Dividend ETFs
ETFs like these track stocks with rising dividend yields, something that could be important before the fiscal cliff...

This Article Originally was Published here: http://www.wealthdaily.com/articles/dividend-etfs/3803

Some investors are always looking for a way to bring in healthy dividends from their investments. ETF Trends' Tom Lydon explains an ETF that does just that.

The SPDR S&P Dividend ETF (NYSE: SDY) comprises companies that have regularly seen their dividends rise over the past 25 years and weights individual stocks based on dividend yields.

It essentially allows investors to buy a basket of dividend stocks in a single trade.

From ETF Trends:

“The fund’s yield-weighting produces an idiosyncratic portfolio with a strong mid-cap flavor. For instance, the $3.4 billion market-cap Questar Corporation (NYSE: STR) has a greater weight than the $185 billion Procter & Gamble Company (NYSE: PG). Consequently, the fund may occasionally move out of step with its large-cap value brethren. If you’re okay with high tracking error relative to the market, this fund could be a decent core holding. For everyone else, this is a satellite holding,” Samuel Lee wrote for Morningstar in a profile of the ETF.

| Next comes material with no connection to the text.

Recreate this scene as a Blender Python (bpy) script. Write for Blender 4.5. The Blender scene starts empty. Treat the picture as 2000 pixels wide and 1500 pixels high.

Of course, the SDY is not alone in weighting stocks by yield; other dividend ETFs include the iShares Dow Jones Select Dividend (NYSE: DVY), a basket of 100 stocks; Vanguard Dividend Appreciation ETF (NYSE: VIG), containing over 100 companies; and WisdomTree Total Dividend (NYSE: DTD), a basket of roughly 900.

Dividend-themed ETFs tend to be popular since they have low interest rates in the bond market.

The idea of dividend investing is built around a short-term investment notion, where investors would rather collect income today than depend on appreciation of capital later, per Lee’s account.

Besides, dividends have tended to beat non-paying companies in the long run.

SDY has a mid-cap focus. The dividend yield is 3.2 percent—not the greatest but still reasonable. Should the fiscal cliff come to pass, S&P Capital estimates that corporations will want to rely on cash for special dividends as well as for stock repurchasing before the new laws kick in.